Christian Bakers win ‘Gay cake‘ case in the Supreme Court

Published on: 11/10/2018

#Discrimination

The Supreme Court has handed down its decision in the ‘gay cake’ case today, finding that a Christian Bakery had not acted unlawfully in refusing to provide a cake endorsing gay marriage.

We have previously reported on the case of  Lee v Ashers Baking Company and Others, both at the County Court and at the Northern Ireland Court of Appeal.  In summary, Ashers Baking is owned by a Christian couple who oppose same-sex marriage as being contrary to their religious beliefs.  The Claimant, a gay man who volunteers for an organisation which supports gay marriage, ordered a cake from the bakery with a design which included the headline ‘Support Gay Marriage’.  The owners refused to fulfil the order due to their religious beliefs. 

The Claimant succeeded in his claim for direct discrimination both at first instance and at the Northern Ireland Court of Appeal.   

However, today, the Supreme Court allowed the appeal, finding in favour of the bakery.  The Court noted that the bakery did not refuse to fulfil the Claimant’s order on the basis of his actual or perceived sexual orientation.  Neither the owners nor their staff were familiar with the Claimant or with his sexual orientation. Further, the bakery both employed and served gay people and treated them in a non-discriminatory way.  It was therefore not straightforward direct discrimination.

Therefore, the court found that this case concerned associative direct discrimination only.  However, it noted that the reason for refusing to supply the cake was not that the Claimant was thought to associate with gay people.  Their objection was to the slogan on the cake, endorsing gay marriage.  They would also have refused to supply such a cake to a hetero-sexual customer.  In a nutshell, their objection was to the message, not to the messenger.

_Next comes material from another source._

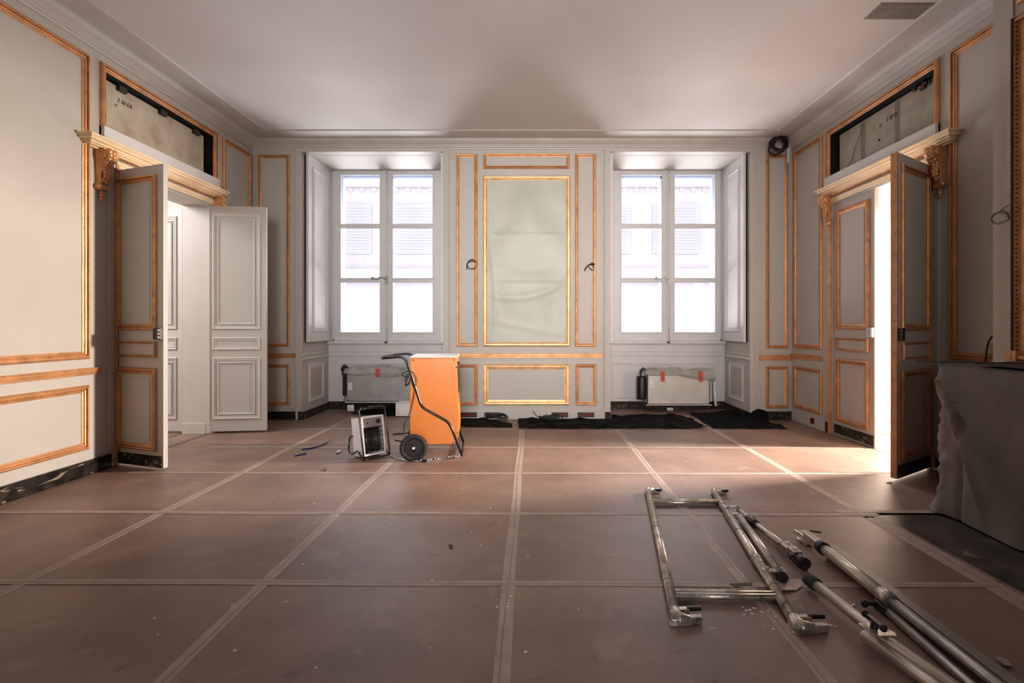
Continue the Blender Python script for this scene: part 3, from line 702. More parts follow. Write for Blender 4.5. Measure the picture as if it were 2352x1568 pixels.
loc_ = lambda X, Z, y: Vector((X-DX, y, Z))
f_ = [loc_(x, z, -.035) for x, z in hp]; b_ = [loc_(x, z, .535) for x, z in hp]
mb = MB().tube(rounded(list(reversed(f_))+b_, .05, 6), .0125, 12).tube(rounded([f_[-1], f_[-1]+Vector((.0, .57, 0))], .03), .0115, 10)
mb.build('handle_frame', BTUBE, dh)
mb = MB().tube([f_[0]+Vector((0, .07, 0)), f_[0]+Vector((0, .50, 0))], .016, 12); mb.build('grip', RUBBER, dh)
for y in (-.08, .53):
    wh = empty('wheel', (.043, y, .125), 0, dh)
    M = Matrix.Translation((0, 0, 0)) @ Matrix.Rotation(PI/2, 4, 'X')
    MB().lathe([(.088, -.022), (.118, -.022), (.124, -.012), (.1255, 0), (.124, .012), (.118, .022), (.088, .022), (.088, -.022)], 36, M).build('tyre', RUBBER, wh)
    mb = MB().lathe([(.0001, .008), (.09, .008), (.09, -.008), (.0001, -.008)], 30, M, False)
    mb.lathe([(.078, .008), (.082, .017), (.09, .017), (.092, .008)], 30, M).lathe([(.0001, .022), (.026, .022), (.03, .008)], 20, M)
    for k in range(48):
        a = k*PI/24; mb.box(.120, .1265, -.004, .004, -.018, .018, M @ Matrix.Rotation(a, 4, 'Z'))
    for k in range(5):
        a = k*2*PI/5; R = M @ Matrix.Rotation(a, 4, 'Z'); mb.prism([(.02, -.012), (.082, -.026), (.082, -.012), (.02, .014)], 'z', .008, .016, R)
    mb.build('rim', BLACK, wh)
    MB().lathe([(.0001, .028), (.009, .027), (.013, .022)], 16, M).build('hub_cap', WMET, wh)
MB().tube([(.043, -.07, .125), (.043, .54, .125)], .01, 8).build('axle', STEEL, dh)
mb = MB().tube(rounded([(-.02, .25, .20), (-.1, .26, .19), (-.20, .28, .18)], .03), .008, 8).tube(rounded([(-.02, .25, .10), (-.1, .26, .11), (-.18, .28, .12)], .03), .008, 8)
mb.build('rear_stay', BTUBE, dh)
def at(px, py, Y): v = bk(px, py, Y); return dh.matrix_basis.inverted() @ v
import mathutils
dm = Matrix.Translation((DX, DY, 0)) @ Matrix.Rotation(math.radians(6), 4, 'Z'); di = dm.inverted()
def dl(px, py, Y): return di @ bk(px, py, Y)
def smooth(pts, n=6):
    pts = [Vector(p) for p in pts]; P = [pts[0]]+pts+[pts[-1]]; out = []
    for i in range(1, len(P)-2):
        a, b, c, d = P[i-1:i+3]
        for k in range(n):
            t = k/n; out.append(.5*((2*b)+(-a+c)*t+(2*a-5*b+4*c-d)*t*t+(-a+3*b-3*c+d)*t**3))
    out.append(pts[-1]); return out
Yc = 4.76
cord = [(953, 888), (955, 870), (948, 856), (938, 852), (924, 858), (930, 866), (942, 862), (940, 876), (931, 886), (936, 868), (941, 862), (946, 880), (951, 898), (946, 925), (940, 950), (929, 972), (928, 990), (934, 1006)]
mb = MB().tube(smooth([dl(x, y, Yc+.015*math.sin(i*2)) for i, (x, y) in enumerate(cord)]), .0045, 6)
mb.tube(smooth([dl(x, y, Yc-.01) for x, y in ((935, 860), (931, 872), (935, 885), (941, 875), (938, 858), (932, 866))]), .0045, 6)
mb.build('power_cord', BLACK, dh)

# ---------------------------------------------------------------- small fan heater
hh = empty('fan_heater', (-1.475, 4.86, 0), math.radians(47)); tag(hh, 'small white electric fan heater in a black tube stand beside the orange dehumidifier', 'heater')
Mt = Matrix.Translation((0, 0, .035)) @ Matrix.Rotation(math.radians(-9), 4, 'X')
mb = MB(); W2 = .118; D2 = .19; H2 = .365
mb.box(-W2, W2, .0, D2, 0, .012, Mt).box(-W2, W2, 0, D2, H2-.012, H2, Mt).box(-W2, -W2+.01, 0, D2, 0, H2, Mt).box(W2-.01, W2, 0, D2, 0, H2, Mt).box(-W2, W2, D2-.01, D2, 0, H2, Mt)
mb.box(-W2, -W2+.018, -.004, .01, 0, H2, Mt).box(W2-.018, W2, -.004, .01, 0, H2, Mt).box(-W2, W2, -.004, .01, H2-.015, H2, Mt).box(-W2, W2, -.004, .01, 0, .02, Mt)
mb.build('housing', WMET, hh, bevel=.003)
cp = MB().box(-W2+.018, W2-.018, .002, .012, H2-.10, H2-.015, Mt).build('control_panel', RADM, hh)
mb = MB().lathe([(.0001, .022), (.017, .02), (.02, 0)], 16, Mt @ Matrix.Translation((.055, .002, H2-.055)) @ Matrix.Rotation(PI/2, 4, 'X')); mb.box(.053, .057, -.024, -.018, H2-.072, H2-.038, Mt); mb.build('control_knob', BLACK, cp)
MB().lathe([(.0001, .010), (.006, .009), (.008, 0)], 10, Mt @ Matrix.Translation((-.055, .002, H2-.06)) @ Matrix.Rotation(PI/2, 4, 'X')).build('pilot_light', BLACK, cp)
MB().box(-.09, .1, .07, .075, .03, H2-.11, Mt).build('grille_backing', VOID, hh)
mb = MB()
for k in range(11): x = -.09+k*.018; mb.tube([Mt @ Vector((x, .0, .02)), Mt @ Vector((x, .0, H2-.1))], .0022, 5)
for k in range(6): z = .045+k*.042; mb.tube([Mt @ Vector((-.1, .003, z)), Mt @ Vector((.1, .003, z))], .0022, 5)
mb.build('front_grille', BLACK, hh)['kind'] = 'stuff'
mb = MB()
for k in range(4):
    r = .02+k*.02; mb.tube([Mt @ Vector((r*math.cos(a*PI/12), .045, .145+r*math.sin(a*PI/12))) for a in range(24)], .0018, 5, closed=True)
for k in range(9): x = -.08+k*.02; mb.tube([Mt @ Vector((x, .03, .04)), Mt @ Vector((x+.002, .03, H2-.13))], .0022, 5)
mb.build('heating_coil', STEEL, hh)['kind'] = 'stuff'
mb = MB()
for sx in (-1, 1):
    x = sx*.136
    mb.tube(rounded([(x, .235, .19), (x, .255, .05), (x, .19, .028), (x, .08, .085), (x, -.02, .014), (x, -.035, .03), (x, .035, .34), (x, .06, .455)], .03, 4)+([(x*.9, .064, .468), (x*.75, .065, .474)]), .0085, 8)
mb.tube([(-.102, .065, .474), (.102, .065, .474)], .0085, 8); mb.tube(rounded([(-.136, .235, .19), (-.12, .2, .2)], .02), .0085, 8); mb.tube(rounded([(.136, .235, .19), (.12, .2, .2)], .02), .0085, 8)
mb.tube([(-.136, -.02, .014), (.136, -.02, .014)], .007, 8)
mb.build('tube_stand', BTUBE, hh)
MB().tube([(-.05, .065, .474), (.05, .065, .474)], .012, 10).build('grip', RUBBER, hh)

# chain
ch = empty('steel_chain', tuple(fl(970, 1056))); tag(ch, 'bright steel link chain lying between the heater stand and the orange machine', 'chain')
pts = smooth([fl(899, 1047), fl(908, 1054), fl(925, 1057), fl(945, 1060), fl(965, 1059.5), fl(985, 1058), fl(1005, 1056), fl(1025, 1053), fl(1045, 1050), fl(1060, 1045)], 30)
org = Vector(ch.location); acc = 0; lnk = None; k = 0; step = .033
for i in range(1, len(pts)):
    acc += (pts[i]-pts[i-1]).length
    if acc >= step:
        acc -= step; d = pts[i]-pts[i-1]; ang = math.atan2(d.y, d.x)
        if lnk is None:
            a, b = .0215, .0105; ring = [(a*math.cos(t)*1.0, b*math.sin(t), 0) for t in [2*PI*q/14 for q in range(14)]]
            lnk = MB().tube(ring, .0042, 6, closed=True).build('chain_link', CHAINM, ch); o = lnk
        else: o = copyobj(lnk, parent=ch)
        o.location = pts[i]-org+Vector((0, 0, .0115)); o.rotation_euler = (PI/2.6 if k % 2 else .25, 0, ang+.12*math.sin(k*3)); k += 1
lk = empty('padlock', tuple(fl(975, 1061))); tag(lk, 'black padlock joined to the chain by the wheel', 'padlock')
MB().box(-.025, .02, -.012, .008, 0, .026).build('body', BLACK, lk, bevel=.004); MB().tube(smooth([(.02, 0, .005), (.04, .004, .008), (.045, .0, .018), (.02, 0, .02)], 4), .004, 6).build('shackle', CHAINM, lk)

# ---------------------------------------------------------------- convectors
def convector(x0, x1, z0, z1, label, mir, metal):
    y0, y1 = 7.46, 7.66
    r = empty('convector', ((x0+x1)/2, y1, 0)); T = Vector(((x0+x1)/2, y1, 0)); tag(r, label, 'radiator', 'stripped convectors under the windows')
    def bl(mb, name, m, **k): mb.v = [v-T for v in mb.v]; return mb.build(name, m, r, **k)
    bl(MB().box(x0, x1, y0, y0+.012, z0, z1).box(x0, x1, y0, y1+.115, z0, z0+.012).box(x0, x0+.01, y0, y1, z0, z1).box(x1-.01, x1, y0, y1, z0, z1).box(x0, x1, y0+.012, y1, z1-.02, z1-.01), 'metal_case', metal, bevel=.002)
    bl(MB().box(x0-.02, x1+.03, y0-.012, y0, z0-.012, z0), 'bottom_lip', PAPER)
    # dusty plastic bag over the top
    n, m = 40, 14; vs = []
    for i in range(n+1):
        u = i/n; x = x0-.03+(x1-x0+.11)*u
        drop = (.03+.05*math.sin(u*PI)+.015*math.sin(u*13)) if mir else (.02+.10*u*u+.012*math.sin(u*11))
        hgt = .025+.05*math.sin(min(1, u*1.4+.15)*PI*.8)+.008*math.sin(u*17)
        for j in range(m+1):
            t = j/m; 
            if t < .4: yv, z = y0-.014-.01*math.sin(t*8), z1-drop+(drop+.0)*t/.4
            else: q = (t-.4)/.6; yv, z = y0-.012+(y1-y0)*q, z1+hgt*math.sin(min(1, q*1.6)*PI/2)
            z += .012*noise.noise(Vector((x*7, t*5, x0))); vs.append((x, yv+.008*noise.noise(Vector((x*9, t*4, 2))), z))
    bag = MB().add(vs, [(i*(m+1)+j, (i+1)*(m+1)+j, (i+1)*(m+1)+j+1, i*(m+1)+j+1) for i in range(n) for j in range(m)], True)
    bl(bag, 'plastic_cover', DUSTP)
    for u in ((.42, .88) if mir else (.24, .85)):
        x = x0+(x1-x0)*u; bl(MB().box(x-.026, x+.026, y0-.034, y0-.030, z1-.115+(.03 if mir else 0), z1+.015).box(x-.024, x+.03, y0-.034, y0+.03, z1+.015, z1+.03), 'red_tape', REDT)
    bl(MB().box(x0+.02, x0+.085, y0-.006, y0-.001, z1-.28 if mir else z1-.20, z1-.17 if mir else z1-.09), 'sticker', LABELM)
    bl(MB().lathe([(.0001, 0), (.066, 0), (.068, .02), (.068, .31), (.06, .335), (.0001, .335)], 18, Matrix.Translation((x0-.07, y0+.08, z0+.07))) if not mir else MB().box(x0-.07, x0-.005, y0+.03, y0+.13, z0+.08, z0+.40), 'motor_housing', BLACK, bevel=0)
    mb = MB()
    for k in range(3): mb.tube(smooth([(x0-.05-.02*k, y0+.07, z0+.38), (x0-.10+.015*k, y0+.06, z0+.46), (x0-.05, y0+.05+.02*k, z0+.53-.02*k), (x0+.0, y0+.07, z0+.47), (x0+.0, y0+.07, z0+.40)]), .009 if mir else .006, 6)
    bl(mb, 'cable_loop', BLACK)
    bl(MB().tube(smooth([(x0-.04, y0+.06, z0+.08), (x0-.05, y0+.04, z0-.0), (x0+.02, y0+.0, z0-.08), (x0+.04, y0-.02, z0-.088)]), .008, 6), 'supply_cable', BLACK)
    if not mir:
        bl(MB().tube([(x1, y0+.06, z1-.05), (x1+.09, y0+.05, z1-.06)], .016, 8).tube([(x1+.05, y0+.06, z1-.09), (x1+.05, y0+.05, z1-.02)], .018, 8).box(x1+.07, x1+.10, y0+.02, y0+.09, z1-.09, z1-.05), 'valve', BRASS)
        bl(MB().tube([(x1+.085, y0+.05, z1-.13), (x1+.09, y0+.0, z1-.47)], .020, 10), 'drain_pipe', WMET)
        bl(MB().tube(smooth([(x1+.03, y0+.06, z1-.05), (x1+.05, y0+.06, z1-.25), (x1+.03, y0+.04, z1-.42)]), .007, 6), 'hose', PAPER)
    return r
RADL = mat('bright_sheet_metal', rgb(196, 192, 186), .5, .35, var=.08, scale=5)
convector(-2.68, -1.60, .155, .60, 'stripped sheet-metal convector under the left window, partly behind the orange machine', True, RADM)
convector(1.69, 2.59, .115, .565, 'stripped sheet-metal convector under the right window with red tape on plastic', False, RADL)
def socket(px, py, Y, rz, label, wall=True):
    p = bk(px, py, Y); r = empty('socket_box', (p.x, p.y, p.z-.04), 0); r.rotation_euler = (0, rz, 0); tag(r, label, 'socket', 'loose white sockets')
    MB().box(-.045, .045, -.015, .02, 0, .085).build('plate', PAPER, r, bevel=.006)
    MB().lathe([(.0001, .001), (.03, .0), (.031, -.003)], 16, Matrix.Translation((0, -.016, .043)) @ Matrix.Rotation(PI/2, 4, 'X')).build('recess', LABELM, r)
    return r
socket(806, 937, 7.30, -.06, 'loose white socket box hanging by the left convector'); socket(1539, 943, 7.66, 0, 'white socket box on dark baseboard under the right convector')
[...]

The Supreme Court also allowed the appeal on the religious belief or political opinion ground, relying upon Articles 9 and 10 of the European Convention on Human Rights, which include the right not to be obliged to manifest a belief that one does not hold. The legislation should not be construed to compel the bakery to supply a cake iced with a message with which they fundamentally disagreed, unless justification was shown, and it had not been in this case.

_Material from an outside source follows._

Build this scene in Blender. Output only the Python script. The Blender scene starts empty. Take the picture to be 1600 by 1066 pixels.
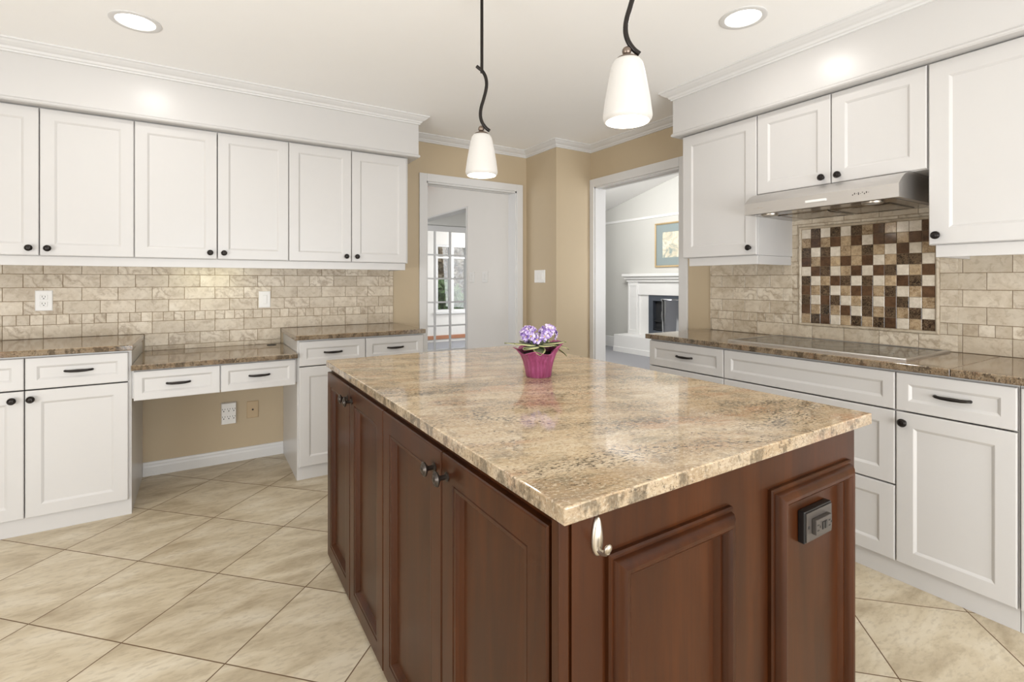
import bpy, bmesh, math, random
from mathutils import Vector, Matrix
random.seed(7)
SC = bpy.context.scene
COL = SC.collection
PI = math.pi

# ------------------------------------------------------------------ camera
cam_data = bpy.data.cameras.new('camera')
cam = bpy.data.objects.new('camera', cam_data)
COL.objects.link(cam)
cam.location = (0, 0, 1.25)
cam.rotation_euler = (PI/2, 0, -math.radians(32.211))
cam_data.sensor_width = 36
cam_data.lens = 773.0/1600*36
cam_data.shift_y = -(533-440.5)/1600
cam_data.clip_start = 0.05
SC.camera = cam

# ------------------------------------------------------------------ world, lights, exposure
world = bpy.data.worlds.new('world')
SC.world = world
world.use_nodes = True
wb = world.node_tree.nodes['Background']
wb.inputs['Color'].default_value = (0.86, 0.93, 1.0, 1)
wb.inputs['Strength'].default_value = 1.0
vs = SC.view_settings
vs.view_transform = 'Standard'
vs.look = 'None'
vs.exposure = -0.36
vs.gamma = 1.0
vs.use_curve_mapping = False


def area(name, loc, target, sx, sy, power, color=(1, 1, 1), spread=180):
    d = bpy.data.lights.new(name, 'AREA')
    d.shape = 'RECTANGLE'
    d.size, d.size_y = sx, sy
    d.energy = power
    d.color = color
    d.spread = math.radians(spread)
    o = bpy.data.objects.new(name, d)
    COL.objects.link(o)
    o.location = loc
    o.rotation_euler = (Vector(target)-Vector(loc)).to_track_quat('-Z', 'Y').to_euler()
    return o


# assumed rear window daylight, then added fill lights here and in the rooms beyond
area('daylight_rear', (0.9, -2.22, 1.35), (0.9, 4, 1.9), 3.4, 1.7, 50, (0.93, 0.97, 1.0))
area('fill_ceiling_rear', (0.7, -2.0, 0.75), (0.5, 2.4, 2.5), 3.2, 0.9, 126, (0.96, 0.985, 1.0))  # added fill aimed up from the rear to brighten the ceiling
area('fill_side', (-2.42, 0.6, 1.4), (3, 1.2, 1.6), 2.4, 1.6, 10, (0.95, 0.98, 1.0))  # added side fill, set in an invented window opening
area('fill_ceiling_side', (-2.3, 0.6, 0.8), (0.6, 1.8, 2.5), 2.2, 0.8, 78, (0.96, 0.985, 1.0))  # second added side fill, tilted up at the ceiling
area('fill_living', (4.1, 0.98, 1.6), (5.9, 6.5, 3.2), 1.5, 1.9, 58, (1.0, 1.0, 1.0))  # added living room fill at an invented, unseen window
area('fill_living_top', (4.9, 5.6, 2.9), (6.75, 6.3, 1.0), 1.6, 1.0, 92, (1.0, 0.99, 0.97))  # added fill for the fireplace wall; the ceiling has no skylight
area('fill_hall', (0.55, 5.4, 1.5), (3, 5.6, 1.5), 1.8, 1.8, 25, (1.0, 0.98, 0.97))  # added fill standing unseen inside the hall
area('fill_dining', (3.6, 5.7, 2.27), (3.3, 5.9, 0), 1.0, 1.2, 9, (0.95, 0.98, 1.0))  # added fill just under the closed dining ceiling
area('fill_sunroom', (5.5, 8.1, 1.5), (3.0, 8.6, 1.3), 1.6, 1.8, 85, (0.96, 0.98, 1.0))  # added fill in front of the solid sunroom side wall


# ------------------------------------------------------------------ material helpers
def lin(r, g, b):
    f = lambda c: (c/255/12.92) if c/255 <= 0.04045 else ((c/255+0.055)/1.055)**2.4
    return (f(r), f(g), f(b), 1)


class NT:
    def __init__(s, name):
        s.m = bpy.data.materials.new(name)
        s.m.use_nodes = True
        s.t = s.m.node_tree
        s.b = s.t.nodes['Principled BSDF']
        s.out = s.t.nodes['Material Output']

    def n(s, kind, **kw):
        nd = s.t.nodes.new(kind)
        for k, v in kw.items():
            if hasattr(nd, k):
                setattr(nd, k, v)
        return nd

    def link(s, a, b):
        s.t.links.new(a, b)

    def math(s, op, a, b=0.0, clamp=False):
        nd = s.n('ShaderNodeMath', operation=op)
        nd.use_clamp = clamp
        for i, v in enumerate((a, b)):
            if isinstance(v, (int, float)):
                nd.inputs[i].default_value = v
            else:
                s.link(v, nd.inputs[i])
        return nd.outputs[0]

    def vmath(s, op, a, b):
        nd = s.n('ShaderNodeVectorMath', operation=op)
        for i, v in enumerate((a, b)):
            if isinstance(v, (tuple, list)):
                nd.inputs[i].default_value = v
            else:
                s.link(v, nd.inputs[i])
        return nd.outputs[0]

    def obj(s):
        return s.n('ShaderNodeTexCoord').outputs['Object']

    def mapping(s, vec, rot=(0, 0, 0), scale=(1, 1, 1), loc=(0, 0, 0)):
        nd = s.n('ShaderNodeMapping')
        s.link(vec, nd.inputs['Vector'])
        nd.inputs['Rotation'].default_value = rot
        nd.inputs['Scale'].default_value = scale
        nd.inputs['Location'].default_value = loc
        return nd.outputs[0]

    def noise(s, vec, scale, detail=4, rough=0.55, dist=0.0):
        nd = s.n('ShaderNodeTexNoise')
        s.link(vec, nd.inputs['Vector'])
        nd.inputs['Scale'].default_value = scale
        nd.inputs['Detail'].default_value = detail
        nd.inputs['Roughness'].default_value = rough
        nd.inputs['Distortion'].default_value = dist
        return nd.outputs['Fac']

    def ramp(s, fac, stops):
        nd = s.n('ShaderNodeValToRGB')
        e = nd.color_ramp.elements
        while len(e) < len(stops):
            e.new(0.5)
        for el, (p, c) in zip(e, stops):
            el.position = p
            el.color = c if len(c) == 4 else (*c, 1)
        s.link(fac, nd.inputs['Fac'])
        return nd.outputs['Color']

    def mix(s, fac, a, b, mode='MIX'):
        nd = s.n('ShaderNodeMix', data_type='RGBA', blend_type=mode)
        if isinstance(fac, (int, float)):
            nd.inputs[0].default_value = fac
        else:
            s.link(fac, nd.inputs[0])
        for i, v in ((6, a), (7, b)):
            if isinstance(v, (tuple, list)):
                nd.inputs[i].default_value = v if len(v) == 4 else (*v, 1)
            else:
                s.link(v, nd.inputs[i])
        return nd.outputs[2]

    def step(s, v, lo, hi):
        nd = s.n('ShaderNodeMapRange')
        nd.interpolation_type = 'SMOOTHSTEP'
        s.link(v, nd.inputs[0])
        nd.inputs[1].default_value = lo
        nd.inputs[2].default_value = hi
        return nd.outputs[0]

    def bump(s, h, strength=0.2, dist=0.002):
        nd = s.n('ShaderNodeBump')
        nd.inputs['Strength'].default_value = strength
        nd.inputs['Distance'].default_value = dist
        s.link(h, nd.inputs['Height'])
        s.link(nd.outputs[0], s.b.inputs['Normal'])

    def set(s, **kw):
        for k, v in kw.items():
            key = k.replace('_', ' ')
            if isinstance(v, (int, float, tuple, list)):
                s.b.inputs[key].default_value = v
            else:
                s.link(v, s.b.inputs[key])
        return s.m


def plain(name, col, rough=0.5, metal=0.0, noise=0.03, nscale=6.0, **kw):
    t = NT(name)
    n = t.noise(t.obj(), nscale, 3)
    c2 = tuple(max(0, c*(1-noise)) for c in col[:3])
    c3 = tuple(min(1, c*(1+noise)) for c in col[:3])
    t.set(Base_Color=t.mix(n, c2, c3), Roughness=rough, Metallic=metal, **kw)
    return t.m


M = {}
M['white'] = plain('white_cabinet_paint', (0.575, 0.557, 0.540), 0.30, noise=0.01)
M['trim'] = plain('white_trim_paint', (0.68, 0.668, 0.655), 0.4, noise=0.01)
M['ceiling'] = plain('ceiling_paint', (0.94, 0.93, 0.915), 0.85, noise=0.01)
M['mantel'] = plain('white_mantel_paint', (0.86, 0.855, 0.84), 0.35, noise=0.01)
M['polished'] = plain('polished_steel', (0.45, 0.46, 0.48), 0.12, 1.0, noise=0.02)
M['tan'] = plain('tan_wall_paint', lin(187, 169, 141), 0.6, noise=0.02)
M['offwhite'] = plain('white_wall_paint', lin(228, 224, 218), 0.7, noise=0.01)
M['greywall'] = plain('pale_grey_wall_paint', lin(208, 207, 202), 0.7, noise=0.01)
M['bronze'] = plain('oil_rubbed_bronze', (0.018, 0.014, 0.012), 0.33, 0.55, noise=0.3, nscale=40)
M['antique'] = plain('antique_pewter', (0.06, 0.048, 0.040), 0.33, 0.7, noise=0.3, nscale=60)
M['pewter'] = plain('brushed_pewter', (0.20, 0.155, 0.125), 0.35, 0.85, noise=0.2, nscale=60)
M['nickel'] = plain('satin_nickel', (0.52, 0.47, 0.40), 0.36, 1.0, noise=0.05)
M['plastic'] = plain('white_plastic', (0.80, 0.78, 0.75), 0.35, noise=0.01)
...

In summary, in the Court’s words: There is a clear distinction between refusing to produce a cake conveying a particular message, for any customer who wants such a cake, and refusing to produce a cake for the particular customer who wants it because of that customer’s characteristics…the bakery would have refused to supply this particular cake to anyone, whatever their personal characteristics.  So, there was no discrimination on grounds of sexual orientation.  If and to the extent that there was discrimination on grounds of political opinion, no justification has been shown for the compelled speech which would be entailed for imposing civil liability for refusing to fulfil the order’.

The findings of the various courts in this case continues to demonstrate the tension between the right to free speech, thought, conscience and religion versus the prevention of discrimination.